Discutir a luta antirracista no sistema alimentar é sacudir as toalhas que encobrem o pacto narcísico da branquitude que sustenta o racismo estrutural brasileiro. A comida, tantas vezes tratada como afeto, tradição ou estética, revela fraturas profundas quando analisada com atenção. Cada prato carrega hierarquias silenciosas, desigualdades acumuladas e escolhas políticas que definem quem come, como come e o que chega à mesa. Em um país onde a fome ainda é rotina para milhões, falar de cozinha antirracista não é retórica. É urgência — e recuo nenhum é possível quando o alimento se torna evidência de injustiças que atravessam séculos.
A frase de Lélia Gonzalez — “mulher negra, naturalmente, é cozinheira, faxineira, servente, trocadora de ônibus ou prostituta” — expõe a naturalização de papéis sociais que se perpetuam por gerações. No período escravagista, o termo “mucama” organizou a vida de inúmeras mulheres negras, destinadas ao serviço contínuo da casa-grande, ao cuidado da família branca, à produção dos alimentos e às funções que sustentavam o cotidiano dos engenhos. A abolição inacabada apenas deslocou esse lugar para os centros urbanos, onde senzalas se converteram em quartos de empregada e o trabalho doméstico se institucionalizou como herança de desigualdades ainda vivas.
Esse imaginário social consolidou a ideia de que a mulher negra nasceu para servir e cuidar, como se fosse destino — e não imposição. Trata-se de um raciocínio que restringe horizontes e naturaliza a violência, mantendo corpos negros em posições subalternizadas. A herança escravagista impregnada no sistema alimentar encontra no racismo estrutural sua fonte de sobrevivência. Dos campos de monocultura emerge o racismo fundiário. Do desequilíbrio agroecológico, nasce o racismo ambiental. Da falta de acesso a alimentos de qualidade e em quantidade adequada, o racismo alimentar. O alimento, nesse cenário, é marcador de desigualdade e espelho das tensões que o país insiste em não resolver.
Das mesas à chefia dos grandes restaurantes, questões raciais atravessam os pratos e encontram corpos negros. A hierarquia das cozinhas profissionais repete dinâmicas históricas: mulheres negras acumulam técnica e experiência, mas raramente ocupam cargos de criação ou direção. O trabalho pesado da cozinha é associado a elas, enquanto o prestígio e a assinatura são reservados aos nomes que reforçam o estereótipo dominante. O resultado é a perpetuação de um sistema que impede o reconhecimento pleno de quem, de fato, sustenta a base do setor gastronômico.
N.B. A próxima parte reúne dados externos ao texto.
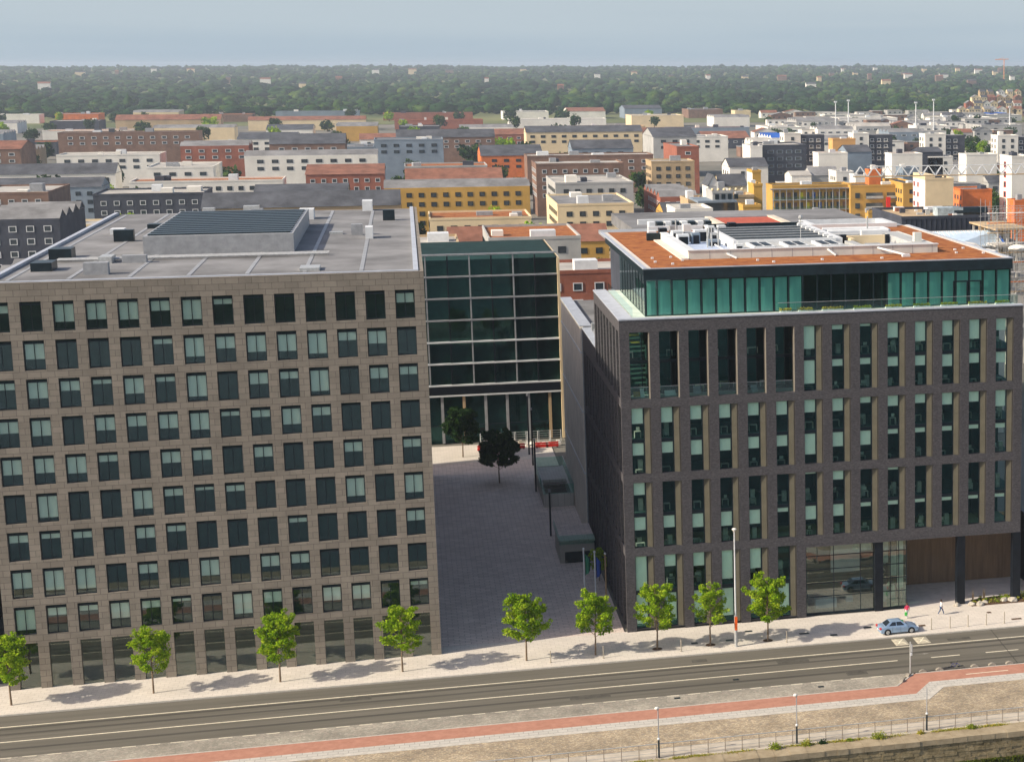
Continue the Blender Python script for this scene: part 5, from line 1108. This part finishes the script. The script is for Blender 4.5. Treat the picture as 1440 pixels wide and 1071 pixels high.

A cozinha antirracista surge como possibilidade concreta de tensionar esses processos e abrir caminhos de interpretação e ação. Ela articula pilares fundamentais — raça, classe e gênero — para analisar a formação da cozinha brasileira e revelar camadas apagadas ou distorcidas. Examina a culinária como síntese de relações de poder, como campo de disputa simbólica e como espaço de memória coletiva. É nesse cruzamento que se torna possível compreender por que certos sabores ganham prestígio enquanto outros permanecem invisibilizados.
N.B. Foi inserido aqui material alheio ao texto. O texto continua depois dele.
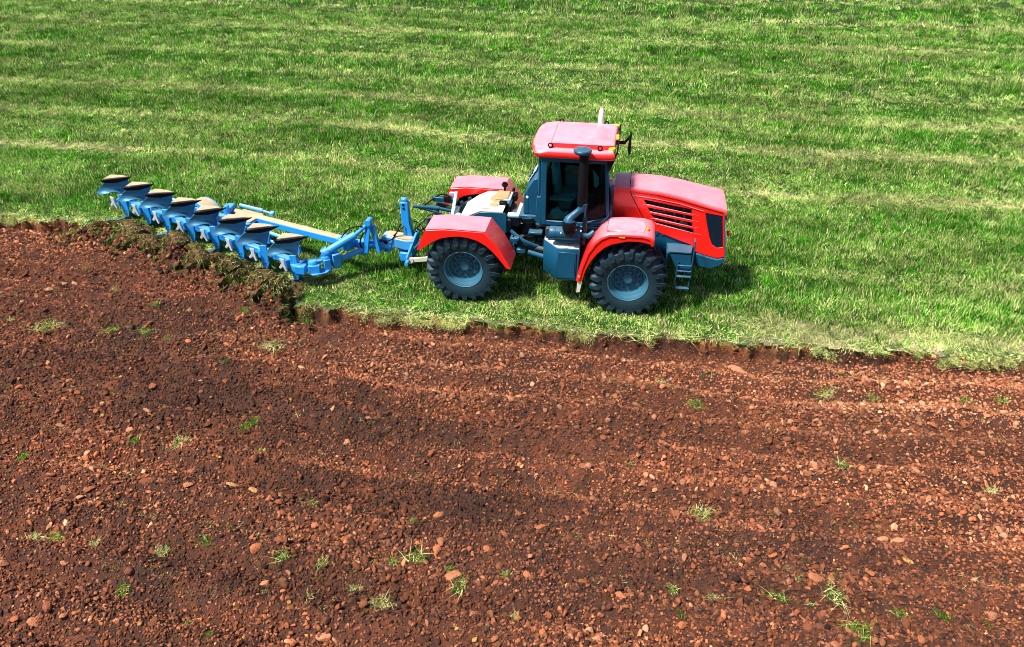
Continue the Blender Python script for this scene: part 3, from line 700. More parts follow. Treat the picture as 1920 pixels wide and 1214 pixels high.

A coluna Cozinha Antirracista nasce no dia 20 de novembro, em parceria com a Xepa Ativismo, como desdobramento de um projeto que venho desenhando desde 2023 e que finalmente encontra espaço público para uma conversa contínua. A proposta é ampliar o debate sobre o sistema alimentar, iluminar autorias negligenciadas, revisitar narrativas históricas e aproximar a gastronomia das urgências sociais que atravessam o país. E, diante dessa trajetória, fica a pergunta que orienta este início: se a comida revela aquilo que tentamos esconder, estamos prontos para encarar a realidade?